((

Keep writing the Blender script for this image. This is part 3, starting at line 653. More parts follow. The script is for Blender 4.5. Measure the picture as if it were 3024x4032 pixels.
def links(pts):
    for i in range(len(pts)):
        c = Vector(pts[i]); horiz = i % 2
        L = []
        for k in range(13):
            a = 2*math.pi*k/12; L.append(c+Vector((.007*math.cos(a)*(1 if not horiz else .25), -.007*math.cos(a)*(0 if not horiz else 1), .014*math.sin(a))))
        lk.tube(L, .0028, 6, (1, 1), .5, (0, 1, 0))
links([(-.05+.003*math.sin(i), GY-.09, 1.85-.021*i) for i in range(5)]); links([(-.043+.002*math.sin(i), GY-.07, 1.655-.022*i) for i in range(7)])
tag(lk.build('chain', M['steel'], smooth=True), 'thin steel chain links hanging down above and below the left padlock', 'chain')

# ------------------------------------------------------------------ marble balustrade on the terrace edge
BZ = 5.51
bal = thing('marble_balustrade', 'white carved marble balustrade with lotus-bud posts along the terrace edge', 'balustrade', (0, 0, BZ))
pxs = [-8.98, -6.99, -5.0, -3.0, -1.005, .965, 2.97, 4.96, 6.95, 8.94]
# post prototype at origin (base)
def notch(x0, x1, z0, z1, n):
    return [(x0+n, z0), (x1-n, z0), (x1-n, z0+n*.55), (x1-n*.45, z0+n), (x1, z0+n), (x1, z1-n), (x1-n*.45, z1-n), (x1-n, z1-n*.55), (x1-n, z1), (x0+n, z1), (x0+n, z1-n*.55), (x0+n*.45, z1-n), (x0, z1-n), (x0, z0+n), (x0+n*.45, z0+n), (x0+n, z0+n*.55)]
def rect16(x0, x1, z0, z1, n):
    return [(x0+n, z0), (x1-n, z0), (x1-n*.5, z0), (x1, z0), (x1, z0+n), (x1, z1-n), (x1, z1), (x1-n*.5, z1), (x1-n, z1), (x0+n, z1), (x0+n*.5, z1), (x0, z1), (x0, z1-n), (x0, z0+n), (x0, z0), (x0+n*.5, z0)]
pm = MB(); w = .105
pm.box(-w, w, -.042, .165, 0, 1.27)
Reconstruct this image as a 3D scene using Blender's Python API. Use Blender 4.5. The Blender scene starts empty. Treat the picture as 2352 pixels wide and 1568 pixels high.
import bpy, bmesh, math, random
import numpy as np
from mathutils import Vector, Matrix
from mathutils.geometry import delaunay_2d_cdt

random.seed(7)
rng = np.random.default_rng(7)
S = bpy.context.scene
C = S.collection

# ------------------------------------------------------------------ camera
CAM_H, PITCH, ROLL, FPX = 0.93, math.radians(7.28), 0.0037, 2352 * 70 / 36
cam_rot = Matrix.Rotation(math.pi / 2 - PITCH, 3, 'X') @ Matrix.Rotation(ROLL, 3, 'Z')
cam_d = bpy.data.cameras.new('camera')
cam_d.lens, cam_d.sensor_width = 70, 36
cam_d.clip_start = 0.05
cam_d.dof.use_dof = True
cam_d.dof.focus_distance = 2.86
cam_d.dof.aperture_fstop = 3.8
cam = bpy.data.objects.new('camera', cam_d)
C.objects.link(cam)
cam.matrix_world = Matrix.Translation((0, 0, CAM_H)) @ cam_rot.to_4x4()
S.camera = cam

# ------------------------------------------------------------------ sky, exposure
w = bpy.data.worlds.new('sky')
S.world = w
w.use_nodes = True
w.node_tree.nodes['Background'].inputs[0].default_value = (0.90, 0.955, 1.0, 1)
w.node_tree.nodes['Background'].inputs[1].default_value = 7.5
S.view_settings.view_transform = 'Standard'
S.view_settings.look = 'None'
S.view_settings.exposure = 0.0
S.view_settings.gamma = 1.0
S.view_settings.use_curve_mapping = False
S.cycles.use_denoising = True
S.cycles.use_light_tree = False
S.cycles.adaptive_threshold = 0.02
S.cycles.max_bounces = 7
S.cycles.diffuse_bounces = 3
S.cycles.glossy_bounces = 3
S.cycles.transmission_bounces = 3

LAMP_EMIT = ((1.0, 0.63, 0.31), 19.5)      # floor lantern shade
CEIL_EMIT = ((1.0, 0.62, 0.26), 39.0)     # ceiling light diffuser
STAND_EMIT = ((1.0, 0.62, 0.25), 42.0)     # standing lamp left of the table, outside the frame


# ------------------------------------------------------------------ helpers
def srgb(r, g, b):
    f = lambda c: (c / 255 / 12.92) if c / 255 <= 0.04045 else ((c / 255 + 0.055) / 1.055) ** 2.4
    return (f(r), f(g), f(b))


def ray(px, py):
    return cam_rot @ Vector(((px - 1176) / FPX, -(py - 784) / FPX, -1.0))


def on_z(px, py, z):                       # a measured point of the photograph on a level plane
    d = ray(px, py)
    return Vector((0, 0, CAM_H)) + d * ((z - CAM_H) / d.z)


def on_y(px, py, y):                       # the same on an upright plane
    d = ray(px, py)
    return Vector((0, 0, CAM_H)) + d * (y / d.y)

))

WHAT YOU WILL DO - Extract, word for word, every line beginning with the one that holds "Reconstruct this image" and concluding with the one that holds "S.camera = cam". Include both of those lines.

ANSWER TO THE PROBLEM -
Reconstruct this image as a 3D scene using Blender's Python API. Use Blender 4.5. The Blender scene starts empty. Treat the picture as 2352 pixels wide and 1568 pixels high.
import bpy, bmesh, math, random
import numpy as np
from mathutils import Vector, Matrix
from mathutils.geometry import delaunay_2d_cdt

random.seed(7)
rng = np.random.default_rng(7)
S = bpy.context.scene
C = S.collection

# ------------------------------------------------------------------ camera
CAM_H, PITCH, ROLL, FPX = 0.93, math.radians(7.28), 0.0037, 2352 * 70 / 36
cam_rot = Matrix.Rotation(math.pi / 2 - PITCH, 3, 'X') @ Matrix.Rotation(ROLL, 3, 'Z')
cam_d = bpy.data.cameras.new('camera')
cam_d.lens, cam_d.sensor_width = 70, 36
cam_d.clip_start = 0.05
cam_d.dof.use_dof = True
cam_d.dof.focus_distance = 2.86
cam_d.dof.aperture_fstop = 3.8
cam = bpy.data.objects.new('camera', cam_d)
C.objects.link(cam)
cam.matrix_world = Matrix.Translation((0, 0, CAM_H)) @ cam_rot.to_4x4()
S.camera = cam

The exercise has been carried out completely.